After Mr. Eglin’s father died in 1934, his mother sent him to live with a married older sister on a farm in the eastern part of the country. He attended public school there and graduated from the University of Cape Town.
After serving in the Army during World War II, he joined a construction company as a surveyor. He had become a partner in the firm by the time he won his first election to public office, as a town councilor in Pinelands, a suburb of Cape Town,in 1950.
He then became involved in the Progressive Party, and later the Progressive Reform Party, which merged with other groups to become the Progressive Federal Party in 1977. The new party’s Constitution called for full citizenship rights for all South Africans regardless of race or color.

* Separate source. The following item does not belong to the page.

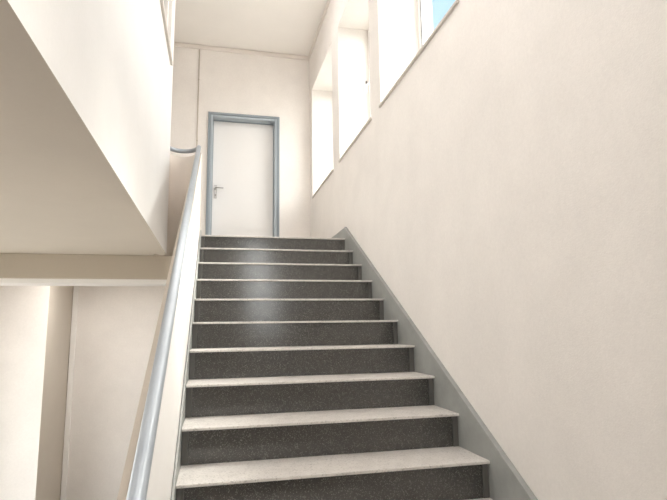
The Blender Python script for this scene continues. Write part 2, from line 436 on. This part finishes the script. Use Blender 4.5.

Mr. Eglin led the Progressive Federal Party caucus in the House of Assembly, the whites-only national parliamentary body, from 1977 to 1979 and again from 1986 to 1988.
His first wife, Joyce Mabel Cortes Eglin, died in 1997. He is survived by his second wife, Raili; three daughters; and five grandchildren.
In his later years, as democracy took root in South Africa and the African National Congress became the governing party, Mr. Eglin came to see that political equality was only the beginning — and that all bets were off for democracy in his still-divided country unless its growing numbers of poor and unemployed citizens could find work.
“In the long run, multiparty democracy will only work if multiparty democracy delivers the goods for the people of the country,” he said in an interview for the Nelson Mandela Center of Memory, the national archive, in 1999. “The greatest single challenge is getting a dramatic increase in economic growth.”